Gibt es aus deiner Sicht eine Ideallösung?
Wir wollen keine subventionierte «Randgruppe» auf Staatskosten werden und deshalb wollen die meisten von uns auch keine Flatrate, durch die letztlich jeder Bürger gezwungen wäre, für etwas zu bezahlen, das er unter Umständen gar nicht will.
Die Lösung muss also sein, dass wir unseren Markt wieder zurückbekommen, dass wir den Preis für unsere Arbeit wieder selber bestimmen und unser Geschäft so führen können, wie es jedem Gewerbetreibenden in diesem Land zusteht. Wenn der Preis zu hoch ist und unsere Songs deshalb niemand kauft, haben wir wohl schlechte Songs geschrieben. Das ist unser geschäftliches Risiko, mit dem jeder Unternehmer leben muss. Es legitimiert aber noch lange niemanden, unsere Arbeit ungefragt und vom Staat abgesegnet gratis zu beziehen.
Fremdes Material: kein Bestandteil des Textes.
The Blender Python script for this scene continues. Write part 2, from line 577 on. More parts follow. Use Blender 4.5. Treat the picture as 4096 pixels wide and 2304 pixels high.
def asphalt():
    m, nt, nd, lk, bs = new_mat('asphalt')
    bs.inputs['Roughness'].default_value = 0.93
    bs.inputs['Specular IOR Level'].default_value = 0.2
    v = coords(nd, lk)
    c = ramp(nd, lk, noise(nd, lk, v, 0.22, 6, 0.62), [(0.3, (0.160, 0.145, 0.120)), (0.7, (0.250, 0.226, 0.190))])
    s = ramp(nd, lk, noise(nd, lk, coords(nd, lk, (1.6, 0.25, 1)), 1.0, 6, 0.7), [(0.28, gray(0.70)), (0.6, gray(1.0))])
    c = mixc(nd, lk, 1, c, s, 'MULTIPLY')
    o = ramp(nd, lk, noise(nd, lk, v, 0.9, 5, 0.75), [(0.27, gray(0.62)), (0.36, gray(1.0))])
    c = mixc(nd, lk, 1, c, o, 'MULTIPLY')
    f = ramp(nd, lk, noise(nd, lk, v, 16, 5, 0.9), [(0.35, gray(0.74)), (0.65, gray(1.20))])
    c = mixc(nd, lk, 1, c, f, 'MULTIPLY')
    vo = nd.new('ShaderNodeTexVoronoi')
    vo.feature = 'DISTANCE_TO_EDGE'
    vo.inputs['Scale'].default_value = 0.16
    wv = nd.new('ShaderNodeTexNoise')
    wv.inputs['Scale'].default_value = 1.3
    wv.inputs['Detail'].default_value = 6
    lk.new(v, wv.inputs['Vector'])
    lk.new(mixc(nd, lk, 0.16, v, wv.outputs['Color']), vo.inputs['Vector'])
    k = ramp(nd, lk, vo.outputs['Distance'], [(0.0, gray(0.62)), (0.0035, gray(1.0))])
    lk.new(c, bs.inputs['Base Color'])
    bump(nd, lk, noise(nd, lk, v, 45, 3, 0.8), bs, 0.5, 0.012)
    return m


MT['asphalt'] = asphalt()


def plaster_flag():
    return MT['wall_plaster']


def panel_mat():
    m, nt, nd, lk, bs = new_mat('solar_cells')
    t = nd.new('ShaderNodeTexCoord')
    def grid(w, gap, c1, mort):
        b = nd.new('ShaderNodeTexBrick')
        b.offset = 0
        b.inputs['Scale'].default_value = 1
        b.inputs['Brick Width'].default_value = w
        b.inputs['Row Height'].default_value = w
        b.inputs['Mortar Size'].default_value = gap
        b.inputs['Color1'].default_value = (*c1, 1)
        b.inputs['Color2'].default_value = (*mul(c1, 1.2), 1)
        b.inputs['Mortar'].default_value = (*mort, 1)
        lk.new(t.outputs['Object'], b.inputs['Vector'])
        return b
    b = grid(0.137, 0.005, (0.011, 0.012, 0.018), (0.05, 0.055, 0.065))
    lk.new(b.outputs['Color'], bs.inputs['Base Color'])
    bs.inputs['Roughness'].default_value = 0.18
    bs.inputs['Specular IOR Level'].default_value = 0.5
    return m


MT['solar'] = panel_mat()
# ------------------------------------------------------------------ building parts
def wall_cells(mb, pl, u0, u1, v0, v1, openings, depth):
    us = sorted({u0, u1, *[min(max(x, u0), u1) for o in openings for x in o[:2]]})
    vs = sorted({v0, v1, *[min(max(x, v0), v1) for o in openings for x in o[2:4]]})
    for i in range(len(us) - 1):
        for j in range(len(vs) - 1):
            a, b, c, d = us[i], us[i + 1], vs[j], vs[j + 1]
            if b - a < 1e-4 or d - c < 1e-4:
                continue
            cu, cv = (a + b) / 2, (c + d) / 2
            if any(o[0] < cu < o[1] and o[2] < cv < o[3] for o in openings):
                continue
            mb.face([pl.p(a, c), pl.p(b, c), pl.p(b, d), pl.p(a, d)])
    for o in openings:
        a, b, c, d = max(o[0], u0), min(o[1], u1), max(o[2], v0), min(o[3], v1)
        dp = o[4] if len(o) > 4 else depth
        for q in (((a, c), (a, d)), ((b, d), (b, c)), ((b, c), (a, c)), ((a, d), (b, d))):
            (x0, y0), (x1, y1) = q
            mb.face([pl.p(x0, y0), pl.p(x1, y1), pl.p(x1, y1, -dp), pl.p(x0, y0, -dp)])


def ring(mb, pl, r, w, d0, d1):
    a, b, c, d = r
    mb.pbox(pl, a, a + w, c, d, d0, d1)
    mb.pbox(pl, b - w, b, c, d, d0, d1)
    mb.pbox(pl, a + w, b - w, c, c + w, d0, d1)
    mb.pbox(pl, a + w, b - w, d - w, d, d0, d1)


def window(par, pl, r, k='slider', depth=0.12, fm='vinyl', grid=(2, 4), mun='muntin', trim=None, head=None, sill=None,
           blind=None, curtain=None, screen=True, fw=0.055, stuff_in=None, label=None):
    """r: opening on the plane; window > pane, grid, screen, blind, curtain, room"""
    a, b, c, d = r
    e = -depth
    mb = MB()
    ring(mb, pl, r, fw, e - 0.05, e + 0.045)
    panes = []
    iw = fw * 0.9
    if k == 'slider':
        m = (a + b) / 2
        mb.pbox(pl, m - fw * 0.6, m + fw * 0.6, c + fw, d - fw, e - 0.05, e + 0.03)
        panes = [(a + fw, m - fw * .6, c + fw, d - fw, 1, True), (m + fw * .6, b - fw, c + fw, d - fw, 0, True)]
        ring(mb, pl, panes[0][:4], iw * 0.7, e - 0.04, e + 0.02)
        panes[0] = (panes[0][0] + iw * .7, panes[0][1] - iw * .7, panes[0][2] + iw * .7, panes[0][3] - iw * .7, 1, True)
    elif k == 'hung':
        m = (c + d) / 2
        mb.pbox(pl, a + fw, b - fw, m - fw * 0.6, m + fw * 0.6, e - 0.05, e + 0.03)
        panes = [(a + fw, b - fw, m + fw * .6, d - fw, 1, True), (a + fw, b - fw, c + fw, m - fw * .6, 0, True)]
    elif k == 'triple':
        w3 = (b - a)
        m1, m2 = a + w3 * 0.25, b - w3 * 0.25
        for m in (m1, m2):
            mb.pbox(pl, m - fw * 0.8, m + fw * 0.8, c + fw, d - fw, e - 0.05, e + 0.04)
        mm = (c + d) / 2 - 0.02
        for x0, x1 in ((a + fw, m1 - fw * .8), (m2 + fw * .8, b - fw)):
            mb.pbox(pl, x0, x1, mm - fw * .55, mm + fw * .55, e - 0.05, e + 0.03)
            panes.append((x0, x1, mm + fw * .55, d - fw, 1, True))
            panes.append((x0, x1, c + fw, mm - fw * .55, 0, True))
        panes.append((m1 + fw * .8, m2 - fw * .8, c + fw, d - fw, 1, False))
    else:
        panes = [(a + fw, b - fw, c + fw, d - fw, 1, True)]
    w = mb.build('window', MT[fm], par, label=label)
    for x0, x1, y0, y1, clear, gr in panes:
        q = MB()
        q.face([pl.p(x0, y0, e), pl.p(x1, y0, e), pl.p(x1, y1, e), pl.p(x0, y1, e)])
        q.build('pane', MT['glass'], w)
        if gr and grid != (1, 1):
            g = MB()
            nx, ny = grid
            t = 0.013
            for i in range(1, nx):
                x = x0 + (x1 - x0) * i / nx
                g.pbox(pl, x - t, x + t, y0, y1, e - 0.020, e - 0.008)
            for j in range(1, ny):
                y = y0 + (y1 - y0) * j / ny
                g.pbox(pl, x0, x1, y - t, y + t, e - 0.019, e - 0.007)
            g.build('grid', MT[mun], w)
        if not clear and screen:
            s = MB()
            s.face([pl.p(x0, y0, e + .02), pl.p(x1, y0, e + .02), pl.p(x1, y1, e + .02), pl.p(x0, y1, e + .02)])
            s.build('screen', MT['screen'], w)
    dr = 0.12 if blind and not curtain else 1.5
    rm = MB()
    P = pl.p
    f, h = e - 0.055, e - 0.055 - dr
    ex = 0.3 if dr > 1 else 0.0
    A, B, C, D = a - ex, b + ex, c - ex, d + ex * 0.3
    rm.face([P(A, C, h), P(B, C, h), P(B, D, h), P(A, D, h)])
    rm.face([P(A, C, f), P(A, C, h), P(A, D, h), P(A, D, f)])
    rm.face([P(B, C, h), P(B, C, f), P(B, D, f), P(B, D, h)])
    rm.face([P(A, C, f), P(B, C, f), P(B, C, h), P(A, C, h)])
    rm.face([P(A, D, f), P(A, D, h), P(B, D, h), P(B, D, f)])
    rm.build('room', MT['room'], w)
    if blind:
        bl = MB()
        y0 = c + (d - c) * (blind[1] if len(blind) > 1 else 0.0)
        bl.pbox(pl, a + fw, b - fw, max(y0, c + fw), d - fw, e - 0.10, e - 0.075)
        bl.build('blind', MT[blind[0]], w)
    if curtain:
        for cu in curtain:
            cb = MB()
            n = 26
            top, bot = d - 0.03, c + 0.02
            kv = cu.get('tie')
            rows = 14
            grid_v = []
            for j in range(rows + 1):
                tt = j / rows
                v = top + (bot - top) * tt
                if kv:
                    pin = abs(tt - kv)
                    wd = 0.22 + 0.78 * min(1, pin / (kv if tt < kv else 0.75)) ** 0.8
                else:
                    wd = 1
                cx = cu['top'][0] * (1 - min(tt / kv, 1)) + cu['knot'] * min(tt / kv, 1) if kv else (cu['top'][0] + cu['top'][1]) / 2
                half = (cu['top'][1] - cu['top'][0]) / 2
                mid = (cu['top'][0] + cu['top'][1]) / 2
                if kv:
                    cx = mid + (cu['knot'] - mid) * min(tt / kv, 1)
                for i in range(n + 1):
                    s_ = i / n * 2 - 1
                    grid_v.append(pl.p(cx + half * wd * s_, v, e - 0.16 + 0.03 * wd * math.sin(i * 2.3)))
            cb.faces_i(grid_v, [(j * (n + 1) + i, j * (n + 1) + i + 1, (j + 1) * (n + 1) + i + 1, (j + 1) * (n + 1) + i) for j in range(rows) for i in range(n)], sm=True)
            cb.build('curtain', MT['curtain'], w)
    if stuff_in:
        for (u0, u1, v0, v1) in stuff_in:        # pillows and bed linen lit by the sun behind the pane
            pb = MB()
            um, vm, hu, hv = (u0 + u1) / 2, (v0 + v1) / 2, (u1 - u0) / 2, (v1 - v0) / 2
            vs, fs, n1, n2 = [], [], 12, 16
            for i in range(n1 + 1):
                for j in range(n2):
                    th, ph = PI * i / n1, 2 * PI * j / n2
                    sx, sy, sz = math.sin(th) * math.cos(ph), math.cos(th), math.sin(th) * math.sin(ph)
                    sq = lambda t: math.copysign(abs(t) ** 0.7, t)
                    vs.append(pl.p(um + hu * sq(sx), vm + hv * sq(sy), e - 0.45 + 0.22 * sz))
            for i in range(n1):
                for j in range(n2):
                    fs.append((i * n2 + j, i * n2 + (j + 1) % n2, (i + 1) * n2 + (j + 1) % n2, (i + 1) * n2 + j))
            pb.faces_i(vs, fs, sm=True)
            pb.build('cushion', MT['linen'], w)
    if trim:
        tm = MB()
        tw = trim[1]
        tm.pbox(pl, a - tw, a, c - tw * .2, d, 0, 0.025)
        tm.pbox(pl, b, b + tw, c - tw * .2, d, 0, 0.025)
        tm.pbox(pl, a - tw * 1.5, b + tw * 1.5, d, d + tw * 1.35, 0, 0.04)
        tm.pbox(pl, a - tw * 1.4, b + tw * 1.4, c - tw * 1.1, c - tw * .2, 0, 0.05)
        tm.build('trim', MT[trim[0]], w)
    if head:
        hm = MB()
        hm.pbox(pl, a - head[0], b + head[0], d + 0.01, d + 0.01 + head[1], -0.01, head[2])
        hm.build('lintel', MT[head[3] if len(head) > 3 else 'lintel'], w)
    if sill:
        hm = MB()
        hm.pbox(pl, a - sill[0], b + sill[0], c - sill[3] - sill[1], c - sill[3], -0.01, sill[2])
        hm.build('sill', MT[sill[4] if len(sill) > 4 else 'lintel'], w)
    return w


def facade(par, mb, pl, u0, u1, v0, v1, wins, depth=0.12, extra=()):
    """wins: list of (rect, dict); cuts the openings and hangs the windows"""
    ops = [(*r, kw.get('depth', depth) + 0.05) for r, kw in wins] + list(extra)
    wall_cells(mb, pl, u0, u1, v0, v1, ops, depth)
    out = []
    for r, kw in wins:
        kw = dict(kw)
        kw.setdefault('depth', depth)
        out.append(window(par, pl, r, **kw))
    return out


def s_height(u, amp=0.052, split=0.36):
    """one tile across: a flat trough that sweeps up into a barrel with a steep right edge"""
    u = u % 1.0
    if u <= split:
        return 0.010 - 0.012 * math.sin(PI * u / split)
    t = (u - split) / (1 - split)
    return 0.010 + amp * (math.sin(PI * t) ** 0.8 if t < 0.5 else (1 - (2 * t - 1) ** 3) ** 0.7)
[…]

Zudem, auch Streaming ist nicht für jeden Urheber das Zukunftsmodell, denn lange nicht jeder Urheber ist gleichzeitig auch noch Interpret. Als Urheber müsste man pro
Monat 10 370 000 Downloads generieren, um auf das minimale Grundeinkommen von 2800 Franken zu kommen. In der Schweiz ist das schlicht eine Illusion.